REQUIRED WORK: Please repeat the records below exactly, from the first line through the line containing "WY)/2.4, 0, 1).astype(np.float32).reshape(-1))", and nothing more.

SUPPLIED DATA:
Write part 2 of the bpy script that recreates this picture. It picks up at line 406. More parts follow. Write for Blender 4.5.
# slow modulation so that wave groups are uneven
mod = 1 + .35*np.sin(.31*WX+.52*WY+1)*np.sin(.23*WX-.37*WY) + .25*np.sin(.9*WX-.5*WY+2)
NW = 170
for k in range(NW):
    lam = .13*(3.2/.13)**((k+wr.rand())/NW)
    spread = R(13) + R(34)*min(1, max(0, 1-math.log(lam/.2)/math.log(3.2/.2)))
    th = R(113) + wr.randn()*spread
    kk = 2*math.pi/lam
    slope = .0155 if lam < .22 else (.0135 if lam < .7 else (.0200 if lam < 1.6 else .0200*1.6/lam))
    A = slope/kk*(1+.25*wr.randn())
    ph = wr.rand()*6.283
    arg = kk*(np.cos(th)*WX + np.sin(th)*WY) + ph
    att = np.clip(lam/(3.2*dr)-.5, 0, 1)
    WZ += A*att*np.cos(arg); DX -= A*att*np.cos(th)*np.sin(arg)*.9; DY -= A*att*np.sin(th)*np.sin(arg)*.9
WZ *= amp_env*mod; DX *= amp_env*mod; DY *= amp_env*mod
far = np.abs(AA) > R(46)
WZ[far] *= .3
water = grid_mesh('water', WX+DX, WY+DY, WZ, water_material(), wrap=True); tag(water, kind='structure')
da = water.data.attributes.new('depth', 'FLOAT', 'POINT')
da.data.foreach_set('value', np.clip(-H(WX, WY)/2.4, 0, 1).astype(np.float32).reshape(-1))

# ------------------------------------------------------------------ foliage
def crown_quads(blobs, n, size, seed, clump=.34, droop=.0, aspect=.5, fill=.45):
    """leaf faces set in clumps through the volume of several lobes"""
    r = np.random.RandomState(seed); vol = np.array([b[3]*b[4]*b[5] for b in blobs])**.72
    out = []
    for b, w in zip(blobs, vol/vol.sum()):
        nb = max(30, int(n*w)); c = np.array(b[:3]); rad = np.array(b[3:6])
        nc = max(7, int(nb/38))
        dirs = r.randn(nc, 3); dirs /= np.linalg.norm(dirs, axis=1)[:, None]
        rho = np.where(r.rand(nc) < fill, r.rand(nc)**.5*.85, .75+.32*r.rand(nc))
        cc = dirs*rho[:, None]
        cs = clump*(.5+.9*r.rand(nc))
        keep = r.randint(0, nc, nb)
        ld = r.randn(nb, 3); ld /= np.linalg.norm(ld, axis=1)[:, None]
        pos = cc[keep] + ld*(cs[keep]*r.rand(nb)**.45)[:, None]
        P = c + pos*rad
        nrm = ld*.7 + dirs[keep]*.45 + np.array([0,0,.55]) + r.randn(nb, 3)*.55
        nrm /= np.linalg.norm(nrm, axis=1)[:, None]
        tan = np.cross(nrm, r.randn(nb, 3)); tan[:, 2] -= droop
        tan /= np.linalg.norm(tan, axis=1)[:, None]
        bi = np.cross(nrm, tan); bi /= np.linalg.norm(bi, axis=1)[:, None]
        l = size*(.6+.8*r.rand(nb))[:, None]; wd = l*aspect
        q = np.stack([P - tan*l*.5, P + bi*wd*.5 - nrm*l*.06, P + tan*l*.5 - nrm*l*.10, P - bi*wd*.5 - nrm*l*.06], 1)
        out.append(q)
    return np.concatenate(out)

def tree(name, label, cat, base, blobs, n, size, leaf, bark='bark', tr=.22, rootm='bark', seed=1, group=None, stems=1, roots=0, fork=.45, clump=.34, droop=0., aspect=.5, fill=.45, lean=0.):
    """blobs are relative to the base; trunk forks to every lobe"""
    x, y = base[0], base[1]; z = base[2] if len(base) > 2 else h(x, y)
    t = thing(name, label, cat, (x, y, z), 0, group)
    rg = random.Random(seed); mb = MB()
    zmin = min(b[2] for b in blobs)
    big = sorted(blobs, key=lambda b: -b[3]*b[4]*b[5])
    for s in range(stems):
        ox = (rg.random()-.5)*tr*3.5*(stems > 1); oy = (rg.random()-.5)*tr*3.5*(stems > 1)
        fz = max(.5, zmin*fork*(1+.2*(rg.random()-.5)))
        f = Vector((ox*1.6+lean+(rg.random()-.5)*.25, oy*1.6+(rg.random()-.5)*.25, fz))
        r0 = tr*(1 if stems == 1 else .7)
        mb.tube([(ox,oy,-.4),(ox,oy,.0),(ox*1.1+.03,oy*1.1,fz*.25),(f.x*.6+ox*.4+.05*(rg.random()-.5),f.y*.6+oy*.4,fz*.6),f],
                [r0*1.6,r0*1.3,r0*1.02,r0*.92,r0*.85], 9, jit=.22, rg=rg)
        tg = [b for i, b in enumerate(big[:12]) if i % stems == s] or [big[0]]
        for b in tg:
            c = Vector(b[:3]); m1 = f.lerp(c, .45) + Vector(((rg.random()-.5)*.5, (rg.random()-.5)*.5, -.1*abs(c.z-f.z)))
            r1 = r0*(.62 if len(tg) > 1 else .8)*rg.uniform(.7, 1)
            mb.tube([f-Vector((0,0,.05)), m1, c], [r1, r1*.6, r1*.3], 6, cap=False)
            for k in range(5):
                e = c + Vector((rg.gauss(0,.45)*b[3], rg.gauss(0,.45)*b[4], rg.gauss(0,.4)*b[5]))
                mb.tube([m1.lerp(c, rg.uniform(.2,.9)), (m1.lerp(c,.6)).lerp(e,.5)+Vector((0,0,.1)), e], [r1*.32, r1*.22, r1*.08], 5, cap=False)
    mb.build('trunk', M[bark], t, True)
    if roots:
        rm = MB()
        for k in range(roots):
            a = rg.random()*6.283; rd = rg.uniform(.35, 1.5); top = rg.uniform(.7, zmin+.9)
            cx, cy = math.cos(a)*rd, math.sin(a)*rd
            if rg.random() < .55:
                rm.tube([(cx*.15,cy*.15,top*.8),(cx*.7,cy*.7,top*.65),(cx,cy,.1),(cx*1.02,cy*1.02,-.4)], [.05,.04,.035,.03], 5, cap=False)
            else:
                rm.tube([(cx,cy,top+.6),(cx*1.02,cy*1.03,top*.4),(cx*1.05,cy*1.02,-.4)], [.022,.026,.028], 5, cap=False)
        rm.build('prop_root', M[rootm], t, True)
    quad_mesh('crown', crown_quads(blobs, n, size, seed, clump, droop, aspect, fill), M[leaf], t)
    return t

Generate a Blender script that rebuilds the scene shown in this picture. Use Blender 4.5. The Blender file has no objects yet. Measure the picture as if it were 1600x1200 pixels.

COMPLETED EXERCISE:
Write part 2 of the bpy script that recreates this picture. It picks up at line 406. More parts follow. Write for Blender 4.5.
# slow modulation so that wave groups are uneven
mod = 1 + .35*np.sin(.31*WX+.52*WY+1)*np.sin(.23*WX-.37*WY) + .25*np.sin(.9*WX-.5*WY+2)
NW = 170
for k in range(NW):
    lam = .13*(3.2/.13)**((k+wr.rand())/NW)
    spread = R(13) + R(34)*min(1, max(0, 1-math.log(lam/.2)/math.log(3.2/.2)))
    th = R(113) + wr.randn()*spread
    kk = 2*math.pi/lam
    slope = .0155 if lam < .22 else (.0135 if lam < .7 else (.0200 if lam < 1.6 else .0200*1.6/lam))
    A = slope/kk*(1+.25*wr.randn())
    ph = wr.rand()*6.283
    arg = kk*(np.cos(th)*WX + np.sin(th)*WY) + ph
    att = np.clip(lam/(3.2*dr)-.5, 0, 1)
    WZ += A*att*np.cos(arg); DX -= A*att*np.cos(th)*np.sin(arg)*.9; DY -= A*att*np.sin(th)*np.sin(arg)*.9
WZ *= amp_env*mod; DX *= amp_env*mod; DY *= amp_env*mod
far = np.abs(AA) > R(46)
WZ[far] *= .3
water = grid_mesh('water', WX+DX, WY+DY, WZ, water_material(), wrap=True); tag(water, kind='structure')
da = water.data.attributes.new('depth', 'FLOAT', 'POINT')
da.data.foreach_set('value', np.clip(-H(WX, WY)/2.4, 0, 1).astype(np.float32).reshape(-1))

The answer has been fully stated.